Kurtulmuş, "İlk planda yüksek enflasyon ortaya çıkınca asgari ücret ve memur ve emeklilerin ücretlerinde iyileştirmeler yapıldı, Temmuz ayında yeniden gözden geçirilecek. Bir taraftan da doğalgaz fiyatlarının 4'te üçünü, elektrik faturalarının yarısını devlet ödedi. Bunun hazineye getirdiği olağanüstü bir yük var, bu zam maalesef 1 Ocak itibariyle vatandaşımıza yansıdı, ağır bir fatura oldu, bunun farkındayız ama zorunlu, kaçınılmaz bir durumdu" dedi.

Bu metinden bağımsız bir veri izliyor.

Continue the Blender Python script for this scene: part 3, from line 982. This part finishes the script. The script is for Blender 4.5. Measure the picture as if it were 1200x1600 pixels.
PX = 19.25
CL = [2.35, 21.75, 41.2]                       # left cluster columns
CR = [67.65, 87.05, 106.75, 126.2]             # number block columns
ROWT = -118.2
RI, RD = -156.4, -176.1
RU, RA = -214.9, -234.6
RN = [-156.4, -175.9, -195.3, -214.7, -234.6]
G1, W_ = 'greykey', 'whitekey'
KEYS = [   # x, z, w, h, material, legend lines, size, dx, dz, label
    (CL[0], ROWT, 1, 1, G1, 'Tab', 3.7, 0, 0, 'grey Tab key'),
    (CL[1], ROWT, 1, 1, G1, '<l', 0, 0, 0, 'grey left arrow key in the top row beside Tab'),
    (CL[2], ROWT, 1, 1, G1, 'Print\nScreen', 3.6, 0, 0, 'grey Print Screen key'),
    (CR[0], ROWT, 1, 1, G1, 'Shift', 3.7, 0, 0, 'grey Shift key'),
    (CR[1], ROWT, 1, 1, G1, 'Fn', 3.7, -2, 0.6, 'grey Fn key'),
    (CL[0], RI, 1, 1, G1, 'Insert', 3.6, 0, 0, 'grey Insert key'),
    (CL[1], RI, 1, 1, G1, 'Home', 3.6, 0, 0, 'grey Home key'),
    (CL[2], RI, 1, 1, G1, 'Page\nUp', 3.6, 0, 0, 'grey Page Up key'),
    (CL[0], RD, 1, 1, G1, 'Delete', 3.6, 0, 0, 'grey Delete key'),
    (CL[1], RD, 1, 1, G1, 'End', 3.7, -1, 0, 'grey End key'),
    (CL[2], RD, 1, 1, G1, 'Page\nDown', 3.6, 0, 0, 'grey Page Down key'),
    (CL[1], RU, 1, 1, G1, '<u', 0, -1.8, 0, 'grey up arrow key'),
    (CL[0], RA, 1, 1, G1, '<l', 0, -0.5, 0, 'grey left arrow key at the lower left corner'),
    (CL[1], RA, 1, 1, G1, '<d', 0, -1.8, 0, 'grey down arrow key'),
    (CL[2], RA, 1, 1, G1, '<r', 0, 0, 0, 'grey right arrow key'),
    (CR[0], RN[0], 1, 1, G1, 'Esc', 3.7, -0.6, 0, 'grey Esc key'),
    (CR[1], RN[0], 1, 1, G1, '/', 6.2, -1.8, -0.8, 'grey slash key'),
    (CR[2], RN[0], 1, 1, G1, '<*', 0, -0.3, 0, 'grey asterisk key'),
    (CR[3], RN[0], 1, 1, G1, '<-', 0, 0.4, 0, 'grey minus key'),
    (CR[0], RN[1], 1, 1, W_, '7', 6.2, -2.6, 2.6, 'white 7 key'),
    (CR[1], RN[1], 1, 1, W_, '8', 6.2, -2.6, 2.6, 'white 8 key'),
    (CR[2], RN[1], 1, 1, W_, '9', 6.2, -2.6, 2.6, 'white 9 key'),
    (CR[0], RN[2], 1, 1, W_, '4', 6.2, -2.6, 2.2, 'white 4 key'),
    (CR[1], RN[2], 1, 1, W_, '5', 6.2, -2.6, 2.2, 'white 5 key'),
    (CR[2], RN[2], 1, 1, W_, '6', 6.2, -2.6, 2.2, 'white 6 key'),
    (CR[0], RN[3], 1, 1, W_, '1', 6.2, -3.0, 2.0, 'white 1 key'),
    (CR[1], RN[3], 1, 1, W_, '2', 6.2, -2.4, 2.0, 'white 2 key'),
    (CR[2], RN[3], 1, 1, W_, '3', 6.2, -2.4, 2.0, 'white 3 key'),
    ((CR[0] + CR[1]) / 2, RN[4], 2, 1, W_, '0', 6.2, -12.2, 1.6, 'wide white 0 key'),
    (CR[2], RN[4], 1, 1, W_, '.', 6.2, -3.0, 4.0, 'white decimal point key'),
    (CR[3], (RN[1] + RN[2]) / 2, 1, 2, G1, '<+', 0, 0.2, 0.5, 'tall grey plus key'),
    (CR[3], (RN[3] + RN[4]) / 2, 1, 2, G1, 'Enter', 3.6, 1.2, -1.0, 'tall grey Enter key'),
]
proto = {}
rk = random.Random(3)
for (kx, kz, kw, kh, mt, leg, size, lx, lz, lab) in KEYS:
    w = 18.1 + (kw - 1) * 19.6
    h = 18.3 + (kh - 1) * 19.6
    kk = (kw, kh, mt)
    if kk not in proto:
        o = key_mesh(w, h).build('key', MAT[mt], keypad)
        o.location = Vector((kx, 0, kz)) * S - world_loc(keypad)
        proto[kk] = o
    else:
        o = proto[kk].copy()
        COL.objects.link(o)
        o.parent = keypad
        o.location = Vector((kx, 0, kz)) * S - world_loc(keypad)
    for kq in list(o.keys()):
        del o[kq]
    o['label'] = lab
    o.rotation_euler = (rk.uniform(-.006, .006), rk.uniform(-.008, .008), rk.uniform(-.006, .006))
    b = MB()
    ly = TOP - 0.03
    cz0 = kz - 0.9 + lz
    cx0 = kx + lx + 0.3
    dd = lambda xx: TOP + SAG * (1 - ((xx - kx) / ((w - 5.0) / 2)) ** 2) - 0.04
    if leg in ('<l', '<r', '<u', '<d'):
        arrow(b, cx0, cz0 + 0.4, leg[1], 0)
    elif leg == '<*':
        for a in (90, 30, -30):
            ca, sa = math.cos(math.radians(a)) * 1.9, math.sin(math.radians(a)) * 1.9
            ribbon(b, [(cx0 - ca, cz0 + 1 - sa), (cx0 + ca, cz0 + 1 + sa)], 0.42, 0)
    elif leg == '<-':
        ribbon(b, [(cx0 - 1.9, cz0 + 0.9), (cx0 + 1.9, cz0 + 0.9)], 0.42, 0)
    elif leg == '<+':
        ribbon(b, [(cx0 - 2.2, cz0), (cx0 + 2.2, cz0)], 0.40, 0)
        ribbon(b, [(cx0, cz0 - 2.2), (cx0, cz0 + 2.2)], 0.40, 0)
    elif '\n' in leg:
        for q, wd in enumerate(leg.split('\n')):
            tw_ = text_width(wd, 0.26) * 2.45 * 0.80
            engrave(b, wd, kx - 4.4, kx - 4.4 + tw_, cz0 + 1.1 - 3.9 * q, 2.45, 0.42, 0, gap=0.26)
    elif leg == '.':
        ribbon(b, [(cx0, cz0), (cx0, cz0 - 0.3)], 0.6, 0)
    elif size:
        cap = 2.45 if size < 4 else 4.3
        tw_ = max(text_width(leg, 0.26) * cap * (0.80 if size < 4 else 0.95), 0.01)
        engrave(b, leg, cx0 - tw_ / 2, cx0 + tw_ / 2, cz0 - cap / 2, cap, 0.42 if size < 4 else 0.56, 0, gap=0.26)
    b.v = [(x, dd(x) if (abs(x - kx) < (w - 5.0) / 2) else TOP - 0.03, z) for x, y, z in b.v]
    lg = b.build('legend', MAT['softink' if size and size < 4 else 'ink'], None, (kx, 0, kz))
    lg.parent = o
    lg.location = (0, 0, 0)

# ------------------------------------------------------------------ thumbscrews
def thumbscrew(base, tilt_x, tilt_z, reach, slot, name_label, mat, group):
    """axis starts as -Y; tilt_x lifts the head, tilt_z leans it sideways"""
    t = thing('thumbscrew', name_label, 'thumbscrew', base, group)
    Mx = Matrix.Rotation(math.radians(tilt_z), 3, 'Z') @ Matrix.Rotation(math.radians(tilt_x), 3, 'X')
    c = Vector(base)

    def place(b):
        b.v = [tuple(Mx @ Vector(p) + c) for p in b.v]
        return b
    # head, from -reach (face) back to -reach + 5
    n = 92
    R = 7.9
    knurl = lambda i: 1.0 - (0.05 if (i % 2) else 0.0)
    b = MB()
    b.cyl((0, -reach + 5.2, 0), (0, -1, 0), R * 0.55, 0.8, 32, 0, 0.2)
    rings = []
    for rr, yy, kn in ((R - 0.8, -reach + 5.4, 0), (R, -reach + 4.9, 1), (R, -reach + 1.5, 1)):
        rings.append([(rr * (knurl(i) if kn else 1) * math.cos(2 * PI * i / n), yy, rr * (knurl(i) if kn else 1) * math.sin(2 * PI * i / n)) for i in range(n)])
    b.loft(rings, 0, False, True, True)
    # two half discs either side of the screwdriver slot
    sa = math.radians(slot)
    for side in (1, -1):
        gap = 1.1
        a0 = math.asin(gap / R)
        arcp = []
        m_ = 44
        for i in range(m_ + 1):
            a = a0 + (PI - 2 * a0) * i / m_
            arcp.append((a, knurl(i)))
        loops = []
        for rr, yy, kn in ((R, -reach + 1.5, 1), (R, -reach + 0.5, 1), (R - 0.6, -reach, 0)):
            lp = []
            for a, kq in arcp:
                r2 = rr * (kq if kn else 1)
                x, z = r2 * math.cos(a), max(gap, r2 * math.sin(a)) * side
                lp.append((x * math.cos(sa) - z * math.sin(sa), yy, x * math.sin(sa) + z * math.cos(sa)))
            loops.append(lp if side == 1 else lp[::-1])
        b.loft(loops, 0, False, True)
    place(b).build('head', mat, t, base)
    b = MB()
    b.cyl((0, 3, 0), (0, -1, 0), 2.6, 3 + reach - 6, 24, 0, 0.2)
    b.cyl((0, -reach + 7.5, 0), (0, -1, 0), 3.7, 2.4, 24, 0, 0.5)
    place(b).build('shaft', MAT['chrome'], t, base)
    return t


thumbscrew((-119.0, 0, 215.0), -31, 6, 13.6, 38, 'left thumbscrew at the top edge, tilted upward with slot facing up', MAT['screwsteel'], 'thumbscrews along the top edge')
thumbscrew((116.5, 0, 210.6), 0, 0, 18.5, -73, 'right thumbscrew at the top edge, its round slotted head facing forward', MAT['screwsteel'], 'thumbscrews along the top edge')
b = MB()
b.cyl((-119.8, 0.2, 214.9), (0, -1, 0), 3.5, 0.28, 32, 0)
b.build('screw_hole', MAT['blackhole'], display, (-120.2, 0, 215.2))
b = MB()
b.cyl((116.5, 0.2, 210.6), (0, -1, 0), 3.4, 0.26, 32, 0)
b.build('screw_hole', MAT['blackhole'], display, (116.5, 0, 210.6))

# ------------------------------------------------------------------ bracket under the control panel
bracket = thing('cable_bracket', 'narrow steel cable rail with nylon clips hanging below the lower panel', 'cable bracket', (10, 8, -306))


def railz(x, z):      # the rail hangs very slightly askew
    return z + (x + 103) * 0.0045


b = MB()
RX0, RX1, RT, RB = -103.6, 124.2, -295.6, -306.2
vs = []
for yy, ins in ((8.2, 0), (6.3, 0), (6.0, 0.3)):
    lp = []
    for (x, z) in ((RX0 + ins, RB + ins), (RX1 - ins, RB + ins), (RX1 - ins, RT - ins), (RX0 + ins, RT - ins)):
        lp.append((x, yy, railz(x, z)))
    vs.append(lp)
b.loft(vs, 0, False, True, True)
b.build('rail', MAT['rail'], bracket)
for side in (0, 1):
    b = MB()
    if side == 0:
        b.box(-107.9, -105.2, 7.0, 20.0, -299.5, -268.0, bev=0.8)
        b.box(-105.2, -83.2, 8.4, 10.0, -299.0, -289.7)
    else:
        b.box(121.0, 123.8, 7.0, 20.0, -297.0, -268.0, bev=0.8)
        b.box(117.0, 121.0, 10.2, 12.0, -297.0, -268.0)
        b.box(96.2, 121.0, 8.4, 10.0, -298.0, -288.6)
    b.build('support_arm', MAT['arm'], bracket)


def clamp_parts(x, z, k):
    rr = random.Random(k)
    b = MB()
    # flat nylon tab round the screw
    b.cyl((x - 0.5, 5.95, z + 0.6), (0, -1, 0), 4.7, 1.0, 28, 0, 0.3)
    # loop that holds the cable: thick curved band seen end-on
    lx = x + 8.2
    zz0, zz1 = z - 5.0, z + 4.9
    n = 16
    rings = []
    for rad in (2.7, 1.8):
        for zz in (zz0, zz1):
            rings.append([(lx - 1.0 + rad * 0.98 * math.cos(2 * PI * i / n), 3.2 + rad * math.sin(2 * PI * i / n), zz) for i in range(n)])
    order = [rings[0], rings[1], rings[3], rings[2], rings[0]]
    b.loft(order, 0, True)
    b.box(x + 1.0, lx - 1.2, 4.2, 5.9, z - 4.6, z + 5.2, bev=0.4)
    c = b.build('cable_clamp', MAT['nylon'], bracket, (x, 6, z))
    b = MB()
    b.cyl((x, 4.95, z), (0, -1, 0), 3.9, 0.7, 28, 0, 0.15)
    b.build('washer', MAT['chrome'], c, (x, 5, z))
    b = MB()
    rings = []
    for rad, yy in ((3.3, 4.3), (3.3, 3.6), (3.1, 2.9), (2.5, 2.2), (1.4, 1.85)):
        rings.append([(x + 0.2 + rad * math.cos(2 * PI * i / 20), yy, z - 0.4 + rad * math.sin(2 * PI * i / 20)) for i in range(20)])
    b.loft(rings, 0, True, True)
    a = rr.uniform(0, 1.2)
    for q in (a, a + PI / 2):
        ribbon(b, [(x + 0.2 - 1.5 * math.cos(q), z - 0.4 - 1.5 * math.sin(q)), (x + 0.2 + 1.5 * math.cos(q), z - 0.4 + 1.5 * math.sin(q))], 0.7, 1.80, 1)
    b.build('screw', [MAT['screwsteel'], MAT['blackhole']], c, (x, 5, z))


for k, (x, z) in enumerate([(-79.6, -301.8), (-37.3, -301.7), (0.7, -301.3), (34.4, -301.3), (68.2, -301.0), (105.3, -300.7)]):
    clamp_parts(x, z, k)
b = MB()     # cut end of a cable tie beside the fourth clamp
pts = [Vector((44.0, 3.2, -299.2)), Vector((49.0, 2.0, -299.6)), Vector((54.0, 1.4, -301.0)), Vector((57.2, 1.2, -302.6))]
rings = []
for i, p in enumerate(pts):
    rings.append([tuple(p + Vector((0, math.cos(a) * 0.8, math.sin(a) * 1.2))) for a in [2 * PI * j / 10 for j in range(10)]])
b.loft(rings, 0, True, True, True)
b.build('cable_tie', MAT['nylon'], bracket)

Kurtulmuş şöyle devam etti: İnşallah bir kaç ay içinde enflasyon geriye doğru gidecek vatandaşın alım gücü daha iyi bir noktaya gelecek. Bazı mallarda KDV’nin düşürülmesi konusunda çalışma var. Her şeyin farkındayız, nerede ne eksik var biliyoruz, önümüzde bir seçim var. Siyaseti bilen tecrübeli bir kadroyuz. Sanki ekonomideki bu gelişmeleri, muhalefet görüyor da biz görmüyoruz algısı çok haksız bir algıdır. Vatandaşımızın siyasi değerlendirmeleri içinde ekonomiyi çok öncelediğini biliyoruz doğal olarak, haklı olarak böyledir biz daha çok oy versinler diye değil vatandaşın ihtiyacı olan belli bir hayat seviyesini tutturabilmesi ya da onun altına düşmemesi için ne lazımsa, eldeki imkan neyse bunları kullanarak devam ediyoruz.
“Yaz aylarının başında gıda fiyatları geriye gidecek”
Türkiye’de, 20 Aralık’a kadar olan 10-15 günlük süre içerisinde büyük bir türbülans yaşandı. 15 günlük süreci gün gün hatırlıyorum, ne zor bir süreçti. Yani ne olacağı belli değildi, hiç kimse fiyat veremiyor, kimse bir şey satmak istemiyordu. 20 Aralık’ta, Sayın Cumhurbaşkanımızın ilan ettiği programla birlikte bu dizginlenmiş oldu. Burada birinci olarak yapılması gereken güvenin ve istikrarın yeniden temin edilmesiydi. Bunun Türkiye ekonomisindeki pratik adı doların stabil hale getirilmesidir. Şu anda öyle bir seyir içindeyiz. Bu istikrarın sağlanmış olması ve bunun bir müddet daha böyle devam etmesi yatırımcı bakımından da, tüketici bakımından da çok değerlidir. Türkiye olağanüstü bir enflasyon baskısı ile karşı karşıya kaldı. Orta vadede döviz fiyatlarının istikrar kazanması ile birlikte Türkiye üretim gücünü kaybetmemiş olacak. İlk 3 ay böyle geçecek, çok aksi bir gelişme olmazsa bunun enflasyona pozitif etkisini Nisan başı ile yani birinci çeyrekten sonra görmüş olacağız. Bu bizim yakın zamanda göreceğimiz önemli bir gelişme olacak. Küresel ölçekte gıda fiyatlarında bazı endişeler olsa da yaz aylarının başında, gıda fiyatlarında önemli bir geriye gidiş olacak, bunun da yüksek enflasyonu düzeltici bir etkisi olacak. Yine aynı şekilde turizm gelirlerimizin artması bizim yaz sonu itibariyle enflasyonda daha makul bir seviyeye geleceğimizi gösteriyor. İhracat seferberliğimizi sürdüreceğiz. Bunlar 2022 yılında da makul bir cari dengenin oluşmasını sağlar.